>> Start INPUT
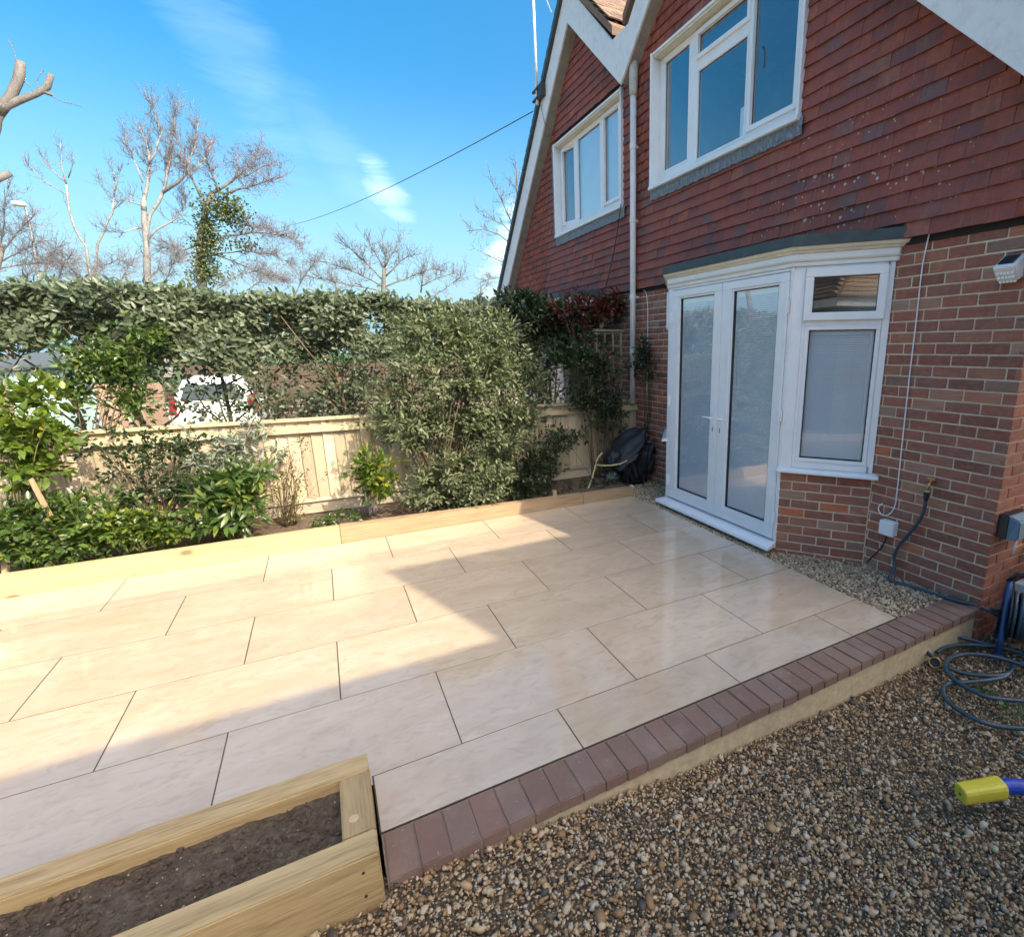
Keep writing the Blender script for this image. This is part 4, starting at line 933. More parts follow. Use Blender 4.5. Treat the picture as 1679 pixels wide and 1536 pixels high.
# ------------------------------------------------------------------ hedge behind the fence
def hedge():
    h = empty('hedge', (-.5, 6.95, -.2), label='tall clipped evergreen hedge on bare leggy trunks behind the fence', cat='hedge')
    N = 40000
    X = rng.uniform(-5.2, 3.1, N); lo = 1.56+.10*np.sin(X*2.1)+.09*np.sin(X*5.3+1); hi = 2.21+.03*np.sin(X*3.3)+.02*np.sin(X*11)
    face = rng.random(N); Z = lo+(hi-lo)*rng.random(N)**.85; Y = 6.5+.10*np.sin(X*4+Z*5)+.07*np.sin(X*9-Z*11)+np.abs(rng.normal(0, .10, N))
    top = face < .26; Y[top] = rng.uniform(6.5, 7.5, top.sum()); Z[top] = hi[top]+rng.normal(0, .035, top.sum())-.05*(np.abs(Y[top]-6.9) > .42)
    bk = (face > .26) & (face < .40); Y[bk] = 7.5-np.abs(rng.normal(0, .12, bk.sum()))
    deep = face > .88; Y[deep] = rng.uniform(6.6, 7.4, deep.sum())
    hole = (np.sin(X*3.7+1.2*np.sin(Z*4))+np.sin(Z*8.3+X*2.2)+np.sin(X*7.9-Z*3)) < -1.5; q = ~(hole & (Z < hi-.18) & ~top); 
    P = np.stack([X, Y, Z], 1)[q]; n = len(P); nz = np.where(top[q], 1.1, .35)
    Nn = unit(np.stack([rng.normal(0, .5, n), np.where(bk[q], .7, -.75)+rng.normal(0, .4, n), nz+rng.normal(0, .35, n)], 1))
    D = unit(np.stack([rng.normal(0, .7, n), rng.normal(-.25, .5, n), rng.normal(.25, .6, n)], 1))
    leaves('foliage', P, D, Nn, .075*rng.uniform(.6, 1.25, n), .037*rng.uniform(.7, 1.2, n), MT['lf_hedge'], h, tint=np.clip((.5+.28*np.sin(P[:, 0]*6+1.5*np.sin(P[:, 2]*9))*np.sin(P[:, 2]*11+P[:, 0]*3))*.6+rng.random(n)*.45-.05, 0, 1))
    # dangling sprays under the skirt
    c = np.stack([rng.uniform(-5, 3, 230), rng.uniform(6.45, 7.0, 230), rng.uniform(1.0, 1.62, 230)], 1); k = 9
    P = np.repeat(c, k, 0)+rng.normal(0, .065, (230*k, 3)); n = len(P)
    leaves('foliage', P, rng.normal(0, 1, (n, 3))+np.array([0, 0, -.1]), unit(rng.normal(0, .5, (n, 3))+np.array([0, -.5, .6])), .07*rng.uniform(.6, 1.2, n), .034, MT['lf_hedge'], h)
    b = MB(); xs = [-4.9, -4.0, -3.25, -2.95, -2.72, -2.05, -1.55, -.95, -.55, -.05, .35, .8, 1.3, 1.75, 2.3, 2.75]
    for x in xs:
        y = 6.85+rnd.uniform(-.12, .12); r = rnd.uniform(.016, .034); lean = rnd.uniform(-.22, .22)
        p = [(x+lean*t+.03*math.sin(t*5+x), y+.05*math.sin(t*4+x*3), -.2+t*1.65) for t in (0, .25, .5, .75, 1)]
        b.tube(p, [r, r*.9, r*.8, r*.7, r*.5], 7)
        for j in range(7):
            t = rnd.uniform(.40, .98); i = min(3, int(t*4)); a = np.array(p[i])*(1-(t*4-i))+np.array(p[i+1])*(t*4-i)
            e = a+np.array([rnd.uniform(-.5, .5), rnd.uniform(-.4, .3), rnd.uniform(.1, .7)]); md = (a+e)/2+np.array([rnd.uniform(-.06, .06), 0, rnd.uniform(-.1, .02)])
            b.tube([a, md, e], [r*.42, r*.32, r*.14], 5)
        for j in range(9):
            a = np.array([x+rnd.uniform(-.4, .4), y+rnd.uniform(-.4, .3), rnd.uniform(1.15, 1.6)]); e = a+np.array([rnd.uniform(-.25, .25), rnd.uniform(-.2, .1), rnd.uniform(-.12, .25)])
            b.tube([a, (a+e)/2+rng.normal(0, .02, 3), e], [.005, .004, .002], 4)
    for j in range(150):   # dead twigs in the shaded lower half of the face
        a = np.array([rnd.uniform(-4.6, 3.0), rnd.uniform(6.42, 6.8), rnd.uniform(1.25, 1.95)]); e = a+np.array([rnd.uniform(-.3, .3), rnd.uniform(-.16, .08), rnd.uniform(-.1, .3)])
        b.tube([a, (a+e)/2+rng.normal(0, .025, 3), e], [.005, .004, .0018], 4)
    b.build('trunk', MT['stem'], h, smooth=True, kind='stuff')
    c = np.concatenate([[P_(u, v, 6.6)] for u, v in ((425, 620), (432, 645), (418, 665), (400, 600), (330, 615), (300, 600), (352, 600), (310, 665), (370, 612), (440, 600), (290, 640), (455, 640), (380, 672), (345, 678), (412, 650), (405, 636), (420, 664), (410, 668), (388, 640), (395, 662), (340, 655), (320, 630), (376, 655), (360, 668), (500, 640), (520, 665), (540, 620), (470, 660), (590, 650), (610, 620), (250, 660), (235, 640), (270, 620))]); k = 15
    P = np.repeat(c, k, 0)+rng.normal(0, .05, (len(c)*k, 3)); n = len(P)
    leaves('foliage', P, rng.normal(0, 1, (n, 3))+np.array([0, 0, -.1]), unit(rng.normal(0, .5, (n, 3))+np.array([0, -.5, .6])), .065*rng.uniform(.6, 1.2, n), .034, MT['lf_hedge'], h)
hedge()

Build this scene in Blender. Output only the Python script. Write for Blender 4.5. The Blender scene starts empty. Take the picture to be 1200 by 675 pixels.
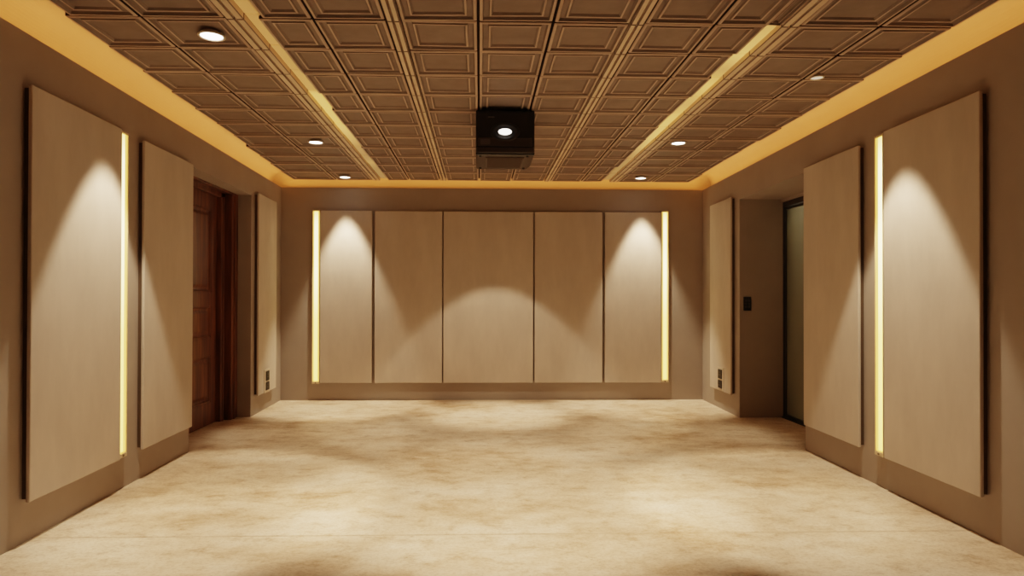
>> End INPUT
■ WORK INSTRUCTIONS
Without including the pictures, reproduce all entries exactly.

■ RESPONSE BELOW
Keep writing the Blender script for this image. This is part 4, starting at line 933. More parts follow. Use Blender 4.5. Treat the picture as 1679 pixels wide and 1536 pixels high.
# ------------------------------------------------------------------ hedge behind the fence
def hedge():
    h = empty('hedge', (-.5, 6.95, -.2), label='tall clipped evergreen hedge on bare leggy trunks behind the fence', cat='hedge')
    N = 40000
    X = rng.uniform(-5.2, 3.1, N); lo = 1.56+.10*np.sin(X*2.1)+.09*np.sin(X*5.3+1); hi = 2.21+.03*np.sin(X*3.3)+.02*np.sin(X*11)
    face = rng.random(N); Z = lo+(hi-lo)*rng.random(N)**.85; Y = 6.5+.10*np.sin(X*4+Z*5)+.07*np.sin(X*9-Z*11)+np.abs(rng.normal(0, .10, N))
    top = face < .26; Y[top] = rng.uniform(6.5, 7.5, top.sum()); Z[top] = hi[top]+rng.normal(0, .035, top.sum())-.05*(np.abs(Y[top]-6.9) > .42)
    bk = (face > .26) & (face < .40); Y[bk] = 7.5-np.abs(rng.normal(0, .12, bk.sum()))
    deep = face > .88; Y[deep] = rng.uniform(6.6, 7.4, deep.sum())
    hole = (np.sin(X*3.7+1.2*np.sin(Z*4))+np.sin(Z*8.3+X*2.2)+np.sin(X*7.9-Z*3)) < -1.5; q = ~(hole & (Z < hi-.18) & ~top); 
    P = np.stack([X, Y, Z], 1)[q]; n = len(P); nz = np.where(top[q], 1.1, .35)
    Nn = unit(np.stack([rng.normal(0, .5, n), np.where(bk[q], .7, -.75)+rng.normal(0, .4, n), nz+rng.normal(0, .35, n)], 1))
    D = unit(np.stack([rng.normal(0, .7, n), rng.normal(-.25, .5, n), rng.normal(.25, .6, n)], 1))
    leaves('foliage', P, D, Nn, .075*rng.uniform(.6, 1.25, n), .037*rng.uniform(.7, 1.2, n), MT['lf_hedge'], h, tint=np.clip((.5+.28*np.sin(P[:, 0]*6+1.5*np.sin(P[:, 2]*9))*np.sin(P[:, 2]*11+P[:, 0]*3))*.6+rng.random(n)*.45-.05, 0, 1))
    # dangling sprays under the skirt
    c = np.stack([rng.uniform(-5, 3, 230), rng.uniform(6.45, 7.0, 230), rng.uniform(1.0, 1.62, 230)], 1); k = 9
    P = np.repeat(c, k, 0)+rng.normal(0, .065, (230*k, 3)); n = len(P)
    leaves('foliage', P, rng.normal(0, 1, (n, 3))+np.array([0, 0, -.1]), unit(rng.normal(0, .5, (n, 3))+np.array([0, -.5, .6])), .07*rng.uniform(.6, 1.2, n), .034, MT['lf_hedge'], h)
    b = MB(); xs = [-4.9, -4.0, -3.25, -2.95, -2.72, -2.05, -1.55, -.95, -.55, -.05, .35, .8, 1.3, 1.75, 2.3, 2.75]
    for x in xs:
        y = 6.85+rnd.uniform(-.12, .12); r = rnd.uniform(.016, .034); lean = rnd.uniform(-.22, .22)
        p = [(x+lean*t+.03*math.sin(t*5+x), y+.05*math.sin(t*4+x*3), -.2+t*1.65) for t in (0, .25, .5, .75, 1)]
        b.tube(p, [r, r*.9, r*.8, r*.7, r*.5], 7)
        for j in range(7):
            t = rnd.uniform(.40, .98); i = min(3, int(t*4)); a = np.array(p[i])*(1-(t*4-i))+np.array(p[i+1])*(t*4-i)
            e = a+np.array([rnd.uniform(-.5, .5), rnd.uniform(-.4, .3), rnd.uniform(.1, .7)]); md = (a+e)/2+np.array([rnd.uniform(-.06, .06), 0, rnd.uniform(-.1, .02)])
            b.tube([a, md, e], [r*.42, r*.32, r*.14], 5)
        for j in range(9):
            a = np.array([x+rnd.uniform(-.4, .4), y+rnd.uniform(-.4, .3), rnd.uniform(1.15, 1.6)]); e = a+np.array([rnd.uniform(-.25, .25), rnd.uniform(-.2, .1), rnd.uniform(-.12, .25)])
            b.tube([a, (a+e)/2+rng.normal(0, .02, 3), e], [.005, .004, .002], 4)
    for j in range(150):   # dead twigs in the shaded lower half of the face
        a = np.array([rnd.uniform(-4.6, 3.0), rnd.uniform(6.42, 6.8), rnd.uniform(1.25, 1.95)]); e = a+np.array([rnd.uniform(-.3, .3), rnd.uniform(-.16, .08), rnd.uniform(-.1, .3)])
        b.tube([a, (a+e)/2+rng.normal(0, .025, 3), e], [.005, .004, .0018], 4)
    b.build('trunk', MT['stem'], h, smooth=True, kind='stuff')
    c = np.concatenate([[P_(u, v, 6.6)] for u, v in ((425, 620), (432, 645), (418, 665), (400, 600), (330, 615), (300, 600), (352, 600), (310, 665), (370, 612), (440, 600), (290, 640), (455, 640), (380, 672), (345, 678), (412, 650), (405, 636), (420, 664), (410, 668), (388, 640), (395, 662), (340, 655), (320, 630), (376, 655), (360, 668), (500, 640), (520, 665), (540, 620), (470, 660), (590, 650), (610, 620), (250, 660), (235, 640), (270, 620))]); k = 15
    P = np.repeat(c, k, 0)+rng.normal(0, .05, (len(c)*k, 3)); n = len(P)
    leaves('foliage', P, rng.normal(0, 1, (n, 3))+np.array([0, 0, -.1]), unit(rng.normal(0, .5, (n, 3))+np.array([0, -.5, .6])), .065*rng.uniform(.6, 1.2, n), .034, MT['lf_hedge'], h)
hedge()

Build this scene in Blender. Output only the Python script. Write for Blender 4.5. The Blender scene starts empty. Take the picture to be 1200 by 675 pixels.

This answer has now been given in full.